While most of Grafana's codebase is open source, the exfiltrated data included private repositories containing internal tooling, operational data, and limited business contact information such as professional email addresses. Grafana emphasized that none of this data came from production environments or customer systems. No user data was accessed or impacted. The stolen material is primarily of value for reconnaissance, not for direct compromise of Grafana customers, though leaked internal tooling and operational details could inform future targeting.

Why It Matters

This incident is a textbook illustration of how a single missed credential can undo an otherwise rapid rotation effort. The attacker did not need a novel exploit to return; they simply reused a token that escaped the first cleanup pass. For defenders, the lesson is that credential rotation is only as strong as its completeness, and that self-hosted CI/CD runners remain a high-value pivot point. The "Mini Shai-Hulud" campaign also underscores the growing weaponization of the open-source npm supply chain, where trusted packages like TanStack become delivery vehicles for credential theft deep inside engineering pipelines.

The Attack Technique

The initial foothold came through malicious code in the TanStack npm dependency chain, which ran on Grafana's self-hosted GitHub runners and harvested credentials present in that build environment. The key technique enabling persistence was incomplete credential rotation: one overlooked token survived the first response and allowed the actor to re-authenticate days later. With that access, the attacker committed unauthorized changes and performed bulk repository cloning before exfiltrating data and pivoting to extortion. The pattern reflects the broader Mini Shai-Hulud playbook of abusing CI/CD credential leakage rather than exploiting software vulnerabilities directly.

What Organizations Should Do

  1. Treat self-hosted CI/CD runners as high-value targets. Isolate them, limit the credentials available in build environments, and avoid exposing long-lived tokens to untrusted dependency code.
  2. When responding to a credential exposure, enumerate every token, key, and secret exhaustively before declaring rotation complete. A single missed credential reopens the breach.
  3. Pin and vet npm dependencies, including transitive ones.
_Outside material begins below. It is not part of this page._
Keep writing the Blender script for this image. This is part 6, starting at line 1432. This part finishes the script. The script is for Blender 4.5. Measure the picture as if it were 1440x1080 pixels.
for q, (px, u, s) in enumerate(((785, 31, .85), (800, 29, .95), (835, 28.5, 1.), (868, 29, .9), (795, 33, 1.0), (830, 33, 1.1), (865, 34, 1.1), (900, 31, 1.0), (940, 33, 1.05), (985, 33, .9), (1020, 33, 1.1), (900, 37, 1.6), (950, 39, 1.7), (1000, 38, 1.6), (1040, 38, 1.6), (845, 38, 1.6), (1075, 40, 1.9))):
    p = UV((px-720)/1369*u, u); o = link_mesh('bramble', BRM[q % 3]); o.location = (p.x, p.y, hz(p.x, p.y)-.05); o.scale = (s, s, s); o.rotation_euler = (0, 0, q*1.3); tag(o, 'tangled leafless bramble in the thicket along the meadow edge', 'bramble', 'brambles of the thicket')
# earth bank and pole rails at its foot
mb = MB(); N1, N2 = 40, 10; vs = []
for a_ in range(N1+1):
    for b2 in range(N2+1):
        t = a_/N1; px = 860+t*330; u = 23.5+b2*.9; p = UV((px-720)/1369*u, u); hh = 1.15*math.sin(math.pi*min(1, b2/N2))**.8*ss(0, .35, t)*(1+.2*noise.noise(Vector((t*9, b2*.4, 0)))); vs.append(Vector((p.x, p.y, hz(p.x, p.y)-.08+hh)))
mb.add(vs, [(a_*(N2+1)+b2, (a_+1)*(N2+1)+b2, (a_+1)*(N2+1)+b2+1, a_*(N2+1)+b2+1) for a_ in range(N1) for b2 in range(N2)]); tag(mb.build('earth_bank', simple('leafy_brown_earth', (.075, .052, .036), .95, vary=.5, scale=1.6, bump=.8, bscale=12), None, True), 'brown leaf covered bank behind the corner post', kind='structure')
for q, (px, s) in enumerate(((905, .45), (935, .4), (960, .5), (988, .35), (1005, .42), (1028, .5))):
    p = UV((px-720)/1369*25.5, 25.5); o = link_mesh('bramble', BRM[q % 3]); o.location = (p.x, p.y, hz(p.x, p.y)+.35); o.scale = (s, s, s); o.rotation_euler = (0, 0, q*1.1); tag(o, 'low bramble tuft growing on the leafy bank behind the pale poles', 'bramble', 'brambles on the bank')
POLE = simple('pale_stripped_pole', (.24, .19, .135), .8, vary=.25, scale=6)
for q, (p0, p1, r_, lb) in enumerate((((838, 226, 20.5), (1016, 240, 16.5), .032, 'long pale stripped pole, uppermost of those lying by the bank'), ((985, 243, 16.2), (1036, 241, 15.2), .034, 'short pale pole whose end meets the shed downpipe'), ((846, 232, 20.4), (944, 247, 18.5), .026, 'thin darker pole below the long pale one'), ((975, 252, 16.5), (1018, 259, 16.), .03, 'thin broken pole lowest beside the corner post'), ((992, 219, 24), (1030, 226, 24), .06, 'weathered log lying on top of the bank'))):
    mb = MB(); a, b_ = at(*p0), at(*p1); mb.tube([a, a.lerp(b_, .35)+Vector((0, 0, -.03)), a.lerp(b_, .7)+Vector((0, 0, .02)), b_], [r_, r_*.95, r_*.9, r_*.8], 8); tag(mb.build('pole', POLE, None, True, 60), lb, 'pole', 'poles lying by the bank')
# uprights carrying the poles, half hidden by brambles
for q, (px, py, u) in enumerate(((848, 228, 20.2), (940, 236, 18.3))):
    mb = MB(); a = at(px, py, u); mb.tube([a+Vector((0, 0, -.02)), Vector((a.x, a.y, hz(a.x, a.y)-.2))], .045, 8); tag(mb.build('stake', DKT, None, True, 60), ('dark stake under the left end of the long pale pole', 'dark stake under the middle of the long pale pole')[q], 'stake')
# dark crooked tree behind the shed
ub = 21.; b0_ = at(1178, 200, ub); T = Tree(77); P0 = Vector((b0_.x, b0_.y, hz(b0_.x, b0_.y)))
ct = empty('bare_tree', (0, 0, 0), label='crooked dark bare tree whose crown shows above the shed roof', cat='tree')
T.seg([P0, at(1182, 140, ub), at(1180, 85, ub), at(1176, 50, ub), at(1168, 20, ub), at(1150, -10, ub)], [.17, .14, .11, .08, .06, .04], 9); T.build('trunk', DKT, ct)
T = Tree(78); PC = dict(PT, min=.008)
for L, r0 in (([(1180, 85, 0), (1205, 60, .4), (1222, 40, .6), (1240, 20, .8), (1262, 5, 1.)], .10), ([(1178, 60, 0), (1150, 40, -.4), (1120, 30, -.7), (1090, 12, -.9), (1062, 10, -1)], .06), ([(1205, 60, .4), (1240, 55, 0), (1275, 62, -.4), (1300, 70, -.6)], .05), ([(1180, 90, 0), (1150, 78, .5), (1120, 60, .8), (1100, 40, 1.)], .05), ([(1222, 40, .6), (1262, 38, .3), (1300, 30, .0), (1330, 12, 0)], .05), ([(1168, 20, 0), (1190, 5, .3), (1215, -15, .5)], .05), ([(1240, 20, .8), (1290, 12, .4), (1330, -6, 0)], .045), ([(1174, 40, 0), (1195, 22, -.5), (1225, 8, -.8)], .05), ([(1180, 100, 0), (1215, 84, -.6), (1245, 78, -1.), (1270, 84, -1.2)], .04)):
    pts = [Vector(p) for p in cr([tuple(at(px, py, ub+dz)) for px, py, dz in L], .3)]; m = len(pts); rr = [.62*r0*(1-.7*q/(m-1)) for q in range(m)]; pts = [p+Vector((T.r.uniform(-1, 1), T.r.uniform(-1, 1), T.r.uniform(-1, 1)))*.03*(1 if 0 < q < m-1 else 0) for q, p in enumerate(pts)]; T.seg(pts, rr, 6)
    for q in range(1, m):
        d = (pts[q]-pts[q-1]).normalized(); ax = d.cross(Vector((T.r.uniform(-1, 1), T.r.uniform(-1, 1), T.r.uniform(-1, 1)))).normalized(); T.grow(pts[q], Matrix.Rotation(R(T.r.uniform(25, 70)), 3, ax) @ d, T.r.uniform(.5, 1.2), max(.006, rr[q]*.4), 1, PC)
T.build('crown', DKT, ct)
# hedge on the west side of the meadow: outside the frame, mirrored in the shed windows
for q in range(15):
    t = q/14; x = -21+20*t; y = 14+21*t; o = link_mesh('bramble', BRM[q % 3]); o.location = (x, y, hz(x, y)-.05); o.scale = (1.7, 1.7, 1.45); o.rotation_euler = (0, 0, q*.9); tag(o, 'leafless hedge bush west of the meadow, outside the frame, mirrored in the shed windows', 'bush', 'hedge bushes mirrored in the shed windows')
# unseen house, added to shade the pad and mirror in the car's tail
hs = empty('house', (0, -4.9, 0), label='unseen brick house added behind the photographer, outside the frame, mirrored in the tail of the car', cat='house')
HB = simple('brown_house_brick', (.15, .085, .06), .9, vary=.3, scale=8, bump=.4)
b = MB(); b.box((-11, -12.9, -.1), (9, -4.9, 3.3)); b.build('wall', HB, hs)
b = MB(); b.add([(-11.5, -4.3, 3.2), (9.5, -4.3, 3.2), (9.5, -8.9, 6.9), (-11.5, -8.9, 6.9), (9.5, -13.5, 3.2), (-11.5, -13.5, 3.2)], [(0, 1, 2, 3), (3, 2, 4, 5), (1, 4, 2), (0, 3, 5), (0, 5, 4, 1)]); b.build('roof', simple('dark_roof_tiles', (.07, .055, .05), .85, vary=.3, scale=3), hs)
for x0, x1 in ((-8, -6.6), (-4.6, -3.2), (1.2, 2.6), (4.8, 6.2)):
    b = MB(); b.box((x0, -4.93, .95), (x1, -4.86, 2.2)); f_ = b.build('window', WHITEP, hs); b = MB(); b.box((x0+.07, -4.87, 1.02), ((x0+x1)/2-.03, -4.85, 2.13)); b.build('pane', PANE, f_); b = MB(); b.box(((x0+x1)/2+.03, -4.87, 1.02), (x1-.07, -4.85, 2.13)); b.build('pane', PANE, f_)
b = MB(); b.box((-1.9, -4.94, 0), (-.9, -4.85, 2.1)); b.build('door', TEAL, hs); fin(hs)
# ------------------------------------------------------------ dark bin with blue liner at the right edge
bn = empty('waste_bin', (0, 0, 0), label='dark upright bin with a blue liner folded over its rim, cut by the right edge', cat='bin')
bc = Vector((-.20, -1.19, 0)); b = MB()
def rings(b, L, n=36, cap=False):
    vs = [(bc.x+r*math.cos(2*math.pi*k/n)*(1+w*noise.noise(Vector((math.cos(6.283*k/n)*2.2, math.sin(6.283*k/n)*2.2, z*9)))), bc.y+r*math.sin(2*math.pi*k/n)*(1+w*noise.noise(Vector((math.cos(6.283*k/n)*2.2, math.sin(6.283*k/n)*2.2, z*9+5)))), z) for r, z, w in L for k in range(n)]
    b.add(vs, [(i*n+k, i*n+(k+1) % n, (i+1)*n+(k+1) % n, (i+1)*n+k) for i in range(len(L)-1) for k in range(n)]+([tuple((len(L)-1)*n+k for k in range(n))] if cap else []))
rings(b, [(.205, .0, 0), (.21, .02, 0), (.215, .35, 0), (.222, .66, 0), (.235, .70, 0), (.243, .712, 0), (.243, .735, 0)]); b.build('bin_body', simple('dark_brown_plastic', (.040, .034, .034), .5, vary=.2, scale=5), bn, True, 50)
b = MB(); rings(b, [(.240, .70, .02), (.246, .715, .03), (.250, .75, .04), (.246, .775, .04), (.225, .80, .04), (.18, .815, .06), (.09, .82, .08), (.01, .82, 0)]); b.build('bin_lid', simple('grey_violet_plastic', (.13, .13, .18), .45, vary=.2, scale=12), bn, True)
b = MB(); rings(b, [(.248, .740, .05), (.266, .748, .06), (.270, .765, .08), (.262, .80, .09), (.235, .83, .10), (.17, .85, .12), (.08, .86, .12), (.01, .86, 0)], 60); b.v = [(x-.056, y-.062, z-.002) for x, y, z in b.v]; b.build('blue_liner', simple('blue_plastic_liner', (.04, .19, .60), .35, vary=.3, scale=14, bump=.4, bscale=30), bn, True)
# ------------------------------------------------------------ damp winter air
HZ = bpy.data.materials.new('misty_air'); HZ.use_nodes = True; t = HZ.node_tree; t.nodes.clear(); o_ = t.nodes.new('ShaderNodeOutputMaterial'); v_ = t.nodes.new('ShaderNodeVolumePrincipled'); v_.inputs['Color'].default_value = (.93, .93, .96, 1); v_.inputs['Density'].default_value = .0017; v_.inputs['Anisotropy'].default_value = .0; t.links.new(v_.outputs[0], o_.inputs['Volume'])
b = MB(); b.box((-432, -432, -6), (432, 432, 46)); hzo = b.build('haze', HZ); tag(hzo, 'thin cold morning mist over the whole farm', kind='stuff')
Monitor for unexpected install-time or build-time scripts and isolate package installation from privileged secrets.
  4. Reduce GitHub application permissions to the minimum required, audit installed apps regularly, and be prepared to suspend all integrations during an incident.
  5. Run cross-platform audits spanning your source control, secrets management, identity, and cloud environments (such as GitHub, Vault, Okta, Kubernetes, AWS, and GCP) to validate integrity and confirm containment.
  6. Scan repositories for indicators of compromise after any suspected credential leak, and revert unauthorized changes once the full attack chain is mapped.